Life is Good: my kids are great teachers
Month of Gratitude, Day Twelve
Today, I am so very grateful to my children for helping me to live in the moment. They have taught me to be present in the present.
For as long as I can remember, I have been thinking about what comes next or planning for time ahead. And to be sure, I am still a planner, I am still thinking about tomorrow and next week and next month. But I have learned to give the planning, and the thinking ahead, and the preparing a smaller amount of time because I don't want to miss out on what is happening right now.
A perfect example is lunchtime today. I decided to forego, or at least delay, my lunch so that I could get some things put away and clean the kitchen while our littlest person ate his lunch. But he decided that he wanted me to feed him his lunch. Bite. by. bite.
Now, he is in no way incapable of feeding himself. He is a few months past two years old. Really, he wanted my attention. Okay. Fine. I get it. So I sat down and tried to efficiently (read: quickly) feed him his lunch. But, nope. He wasn't having any of that. "I see through you, mama. You need to slow it down," he seemed to say through those dancing blue eyes. And if I didn't get it? He would make sure that I did. By requesting that for every bite I gave him, I gave one to this little person, too.
This is "Baby Boy". A doll my brother gave to the big kid when he was a baby. Our big kid loved Baby Boy, but passed him down to little brother when he acquired a certain pet tiger and dinosaur aptly named, "Rex". Well, recently, little brother has become obsessed with Baby Boy. He must be in the vicinity of him at all times. Often accompanied by a sock monkey my mom made, a whale named "Licorice" (which is especially fun to hear a two-year old pronounce) and a couple of dogs named "Snickers" and "Buster", Baby Boy is hugged and snuggled, shown how to play with "guys" (baseball, football, Playmobil, etc), taken on "trips" that require a backpack, put to sleep so he can snore (loudly, I must say), and today, fed like a real, live boy.
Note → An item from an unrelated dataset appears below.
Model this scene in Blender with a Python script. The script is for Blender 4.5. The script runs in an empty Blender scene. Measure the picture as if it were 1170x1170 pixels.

So I did it. I gave the little one a bite and then I gave one to Baby Boy. Another bite for our little one and another bite for Baby Boy. And so it went. Slow and slower. All the while, our little one smiling and giggling with satisfaction. And I smiled, too.
I didn't get my tasks done until later. But what I got instead was far more valuable than the gratification of clean countertops. I got time, smiles, and a moment with my child that I can never get back.
I know parents are supposed to teach their kids about the world, but my kids are teaching me about life. They're teaching me to stop and feed a doll and savor the moment. They're teaching me that I need to enjoy today because none of us are guaranteed a tomorrow.
Today, I am grateful for two blue-eyed, curly-headed cherubs who have changed my life and changed my everyday. And for the sense to treat every moment like it is the best time in our lives. Because it is.